Ahora bien, si las universidades fueron bendecidas con el crecimiento y con los beneficios económicos que proyectaban se ha debido, entre otras razones, a un mercado en el que el consumidor ha tendido a funcionar como masa, es decir, la persona puede y de hecho decide sentir, pensar y actuar como un solo bloque. Así pues, no hay nada más falso que el argumento del mercado por el que serás una persona “original” o “irrepetible”; lo que busca el mercado es todo lo contrario: constituir una masa en la que nadie sea diferente.
Así pues, el primer recurso del que se sirve el mercado para asegurar sus ventas consiste en persuadir al cliente (consumidor) de la necesidad de tener un pensamiento único: “esta es la marca de éxito y tienes que consumirla”. De allí pues que las propuestas mercantiles más agresivas aspiren a consolidar monopolios, es decir, su lógica es conquistar. Como bien sabemos, esto puede ocurrir en todos los ámbitos: cerveceras, farmacias, medios de comunicación, o incluso, universidades. La competencia se elimina logrando que todos “consuman” el mismo producto.

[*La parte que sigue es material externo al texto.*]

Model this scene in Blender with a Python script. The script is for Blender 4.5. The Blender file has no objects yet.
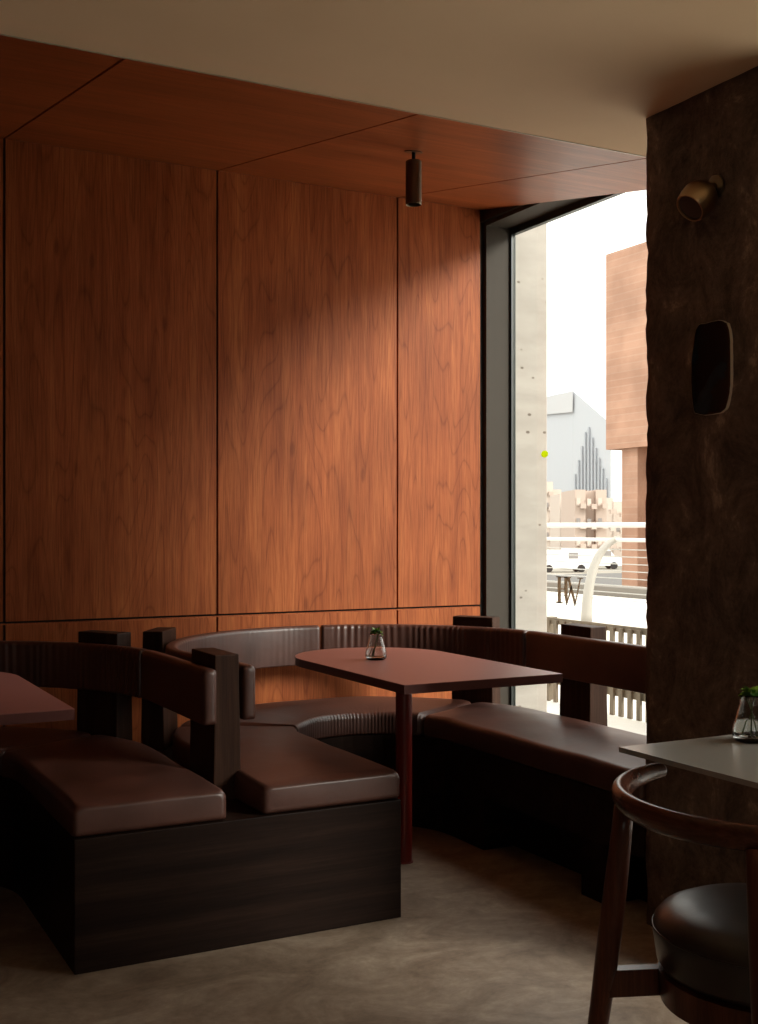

Estamos en un proceso de transformación por el que corremos el riesgo de ser formateados para devenir en copia unos de otros y deberíamos pensar y tener confianza en que es precisamente la Universidad (así con mayúscula) la que podría orientar nuestra búsqueda de una verdadera autonomía, creatividad y originalidad. Solo así podremos salir de la mediocridad de querer la marca que consumen todos mis amigos y amigas y hacer de la Universidad una verdadera casa para construir el saber sin complejos y sin huachaferías.